As I mentioned earlier; yes, there is a place for a standing army; to defend the citizens of a given nation from outside hostilities; to remain within the confines of their own soil for the betterment of its people. When not engaged in conflict, which we never have been, it should be put to use on projects serving the common good—infrastructure, water and building projects and humanitarian aid. A police force as well is a necessity; to serve and protect citizenry of given townships and cities. To help with education and projects serving the poor; not as a roving arm of inter continent political enforcement.

So what is our duty as citizens and Buddhists?

First and foremost, all and any ideas of nationalism and capitalism have to be forgone. The ideas of competition for profit are in direct conflict with Buddhist ideals; “Riches make men greedy, and so are like a caravan leading down the road to perdition.” This means also shunning a system driven for the pursuit of economic aim as its priority. This means civil resistance and non- cooperation with policies of war, torture, colonialism and conquest.

These decisions are more than voting and organic shopping. Dharma is not a separate space and time set aside each morning and evening. It is the full engagement of every thought and action that we are in.
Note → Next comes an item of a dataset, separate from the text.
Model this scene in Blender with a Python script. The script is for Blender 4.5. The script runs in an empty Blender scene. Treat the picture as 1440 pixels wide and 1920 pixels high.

“Giving up limited pleasures, one sees far reaching happiness.” We must be willing to forego wants in order for a world to obtain its needs. We must be willing to act not only in mental protest but in the protest of abstention as well. Every action we wish to see outwards, upheld by government and policy, we must be willing to enact in daily life. It can be done. We can accomplish these things together. It only takes the willingness to start that initial step.

“Hatreds do not ever cease in this world by other hatreds, but by compassion. This is the law eternal.”